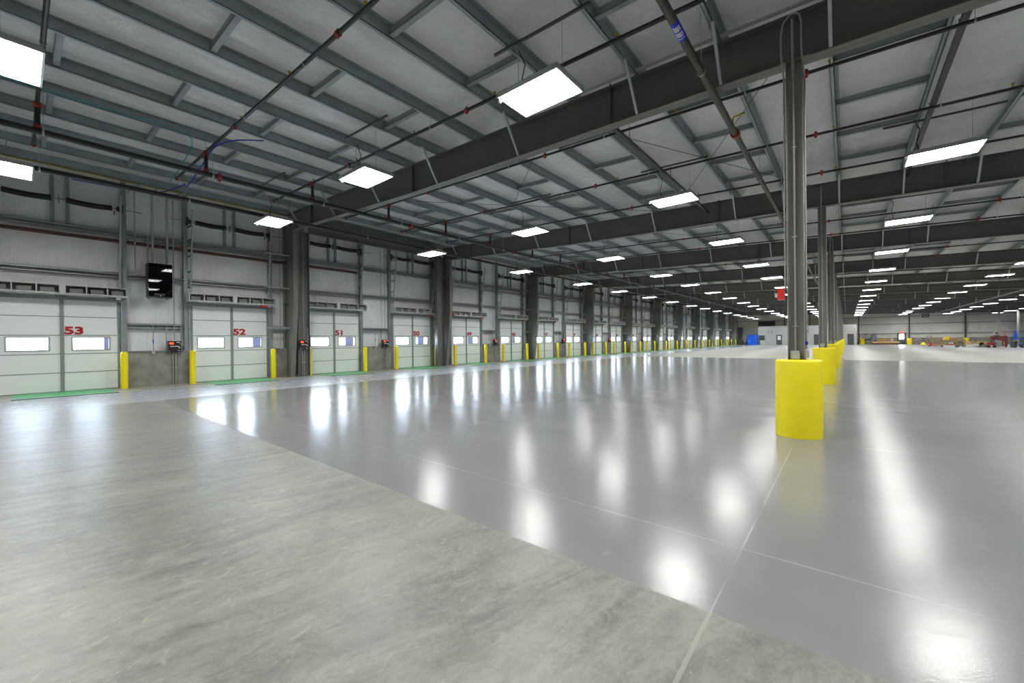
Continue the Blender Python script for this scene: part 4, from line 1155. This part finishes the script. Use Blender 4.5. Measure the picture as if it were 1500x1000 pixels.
# scissor lift
LX, LY = 17.35, 78.6
t = thing('scissor_lift', 'blue scissor lift with raised rails at the far right', 'lift', (LX, LY, 0))
b = MB(); b.box(-.75, 1.4, -.38, .38, .22, .60); part(b, 'chassis', M['lift'], t)
for x in (-.6, 1.1):
    for y in (-.42, .42):
        b = MB(); b.cyl((x, y - .08, .24), (x, y + .08, .24), .24, 20); wl = part(b, 'wheel', M['black'], t)
        b = MB(); b.cyl((x, y - .085, .24), (x, y + .085, .24), .13, 14); b.build('wheel_hub', M['galv_d'], wl)
b = MB()
for s in (-1, 1):
    b.bar((-.6, s * .25, .62), (1.2, s * .25, .98), .05, .09); b.bar((1.2, s * .28, .62), (-.6, s * .28, .98), .05, .09)
part(b, 'scissor_arms', M['galv_d'], t)
b = MB(); b.box(-.9, 1.5, -.38, .38, 1.0, 1.06); b.box(-.30, 1.5, -.40, -.38, .98, 1.2); b.box(-1.35, -.28, -.40, .38, 1.04, 1.14); part(b, 'platform', M['lift'], t)
b = MB()
for z in (1.6, 2.1):
    for y in (-.38, .38): b.tube([(-1.3, y, z), (1.5, y, z)], .018, 6)
    b.tube([(-1.3, -.38, z), (-1.3, .38, z)], .018, 6)
for x in (-1.3, -.2, .3, .9, 1.45):
    for y in (-.38, .38): b.tube([(x, y, 1.06), (x, y, 2.1)], .018, 6)
part(b, 'guard_rail', M['lift'], t)
b = MB(); b.prism([(-1.38, 1.1), (-1.05, 1.1), (-1.25, 2.1), (-1.38, 2.1)], 'y', -.40, -.36); part(b, 'gate', M['lift'], t)
b = MB(); b.box(-.35, -.05, -.46, -.30, 1.85, 2.1); part(b, 'control_panel', M['lift'], t)
b = MB(); n = 20
b.add([(.22 + .17 * math.cos(2 * PI * i / n), -.404, 1.09 + .075 * math.sin(2 * PI * i / n)) for i in range(n)], [tuple(range(n))]); part(b, 'oval_badge', M['white'], t)
b = MB()
for q in range(7): b.box(.55 + q * .07, .60 + q * .07, -.406, -.402, 1.06, 1.12)
part(b, 'white_lettering', M['white'], t)

# ------------------------------------------------------------------ render look
S.view_settings.view_transform = 'Standard'; S.view_settings.look = 'None'
S.view_settings.gamma = 1; S.view_settings.use_curve_mapping = False
S.view_settings.exposure = 1.08
S.cycles.use_denoising = True
S.cycles.max_bounces = 8; S.cycles.diffuse_bounces = 5; S.cycles.glossy_bounces = 4; S.cycles.transparent_max_bounces = 8
S.cycles.caustics_reflective = False; S.cycles.caustics_refractive = False
S.cycles.sample_clamp_indirect = 6
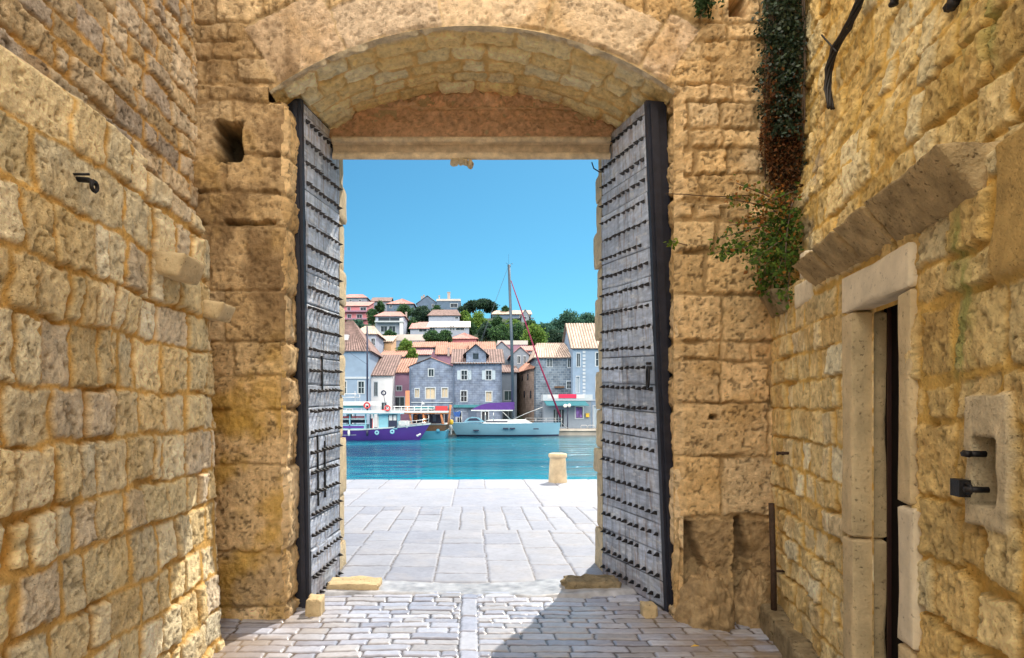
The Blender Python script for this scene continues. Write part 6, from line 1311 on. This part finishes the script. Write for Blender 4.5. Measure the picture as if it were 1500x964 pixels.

━━━━━━━━━━━━━━━━

* **PROBLEM DETAILS**
Restate each entry word for word, leaving out any pictures.

* **THE OUTPUT**
Continue the Blender Python script for this scene: part 4, from line 1155. This part finishes the script. Use Blender 4.5. Measure the picture as if it were 1500x1000 pixels.
# scissor lift
LX, LY = 17.35, 78.6
t = thing('scissor_lift', 'blue scissor lift with raised rails at the far right', 'lift', (LX, LY, 0))
b = MB(); b.box(-.75, 1.4, -.38, .38, .22, .60); part(b, 'chassis', M['lift'], t)
for x in (-.6, 1.1):
    for y in (-.42, .42):
        b = MB(); b.cyl((x, y - .08, .24), (x, y + .08, .24), .24, 20); wl = part(b, 'wheel', M['black'], t)
        b = MB(); b.cyl((x, y - .085, .24), (x, y + .085, .24), .13, 14); b.build('wheel_hub', M['galv_d'], wl)
b = MB()
for s in (-1, 1):
    b.bar((-.6, s * .25, .62), (1.2, s * .25, .98), .05, .09); b.bar((1.2, s * .28, .62), (-.6, s * .28, .98), .05, .09)
part(b, 'scissor_arms', M['galv_d'], t)
b = MB(); b.box(-.9, 1.5, -.38, .38, 1.0, 1.06); b.box(-.30, 1.5, -.40, -.38, .98, 1.2); b.box(-1.35, -.28, -.40, .38, 1.04, 1.14); part(b, 'platform', M['lift'], t)
b = MB()
for z in (1.6, 2.1):
    for y in (-.38, .38): b.tube([(-1.3, y, z), (1.5, y, z)], .018, 6)
    b.tube([(-1.3, -.38, z), (-1.3, .38, z)], .018, 6)
for x in (-1.3, -.2, .3, .9, 1.45):
    for y in (-.38, .38): b.tube([(x, y, 1.06), (x, y, 2.1)], .018, 6)
part(b, 'guard_rail', M['lift'], t)
b = MB(); b.prism([(-1.38, 1.1), (-1.05, 1.1), (-1.25, 2.1), (-1.38, 2.1)], 'y', -.40, -.36); part(b, 'gate', M['lift'], t)
b = MB(); b.box(-.35, -.05, -.46, -.30, 1.85, 2.1); part(b, 'control_panel', M['lift'], t)
b = MB(); n = 20
b.add([(.22 + .17 * math.cos(2 * PI * i / n), -.404, 1.09 + .075 * math.sin(2 * PI * i / n)) for i in range(n)], [tuple(range(n))]); part(b, 'oval_badge', M['white'], t)
b = MB()
for q in range(7): b.box(.55 + q * .07, .60 + q * .07, -.406, -.402, 1.06, 1.12)
part(b, 'white_lettering', M['white'], t)

# ------------------------------------------------------------------ render look
S.view_settings.view_transform = 'Standard'; S.view_settings.look = 'None'
S.view_settings.gamma = 1; S.view_settings.use_curve_mapping = False
S.view_settings.exposure = 1.08
S.cycles.use_denoising = True
S.cycles.max_bounces = 8; S.cycles.diffuse_bounces = 5; S.cycles.glossy_bounces = 4; S.cycles.transparent_max_bounces = 8
S.cycles.caustics_reflective = False; S.cycles.caustics_refractive = False
S.cycles.sample_clamp_indirect = 6
The Blender Python script for this scene continues. Write part 6, from line 1311 on. This part finishes the script. Write for Blender 4.5. Measure the picture as if it were 1500x964 pixels.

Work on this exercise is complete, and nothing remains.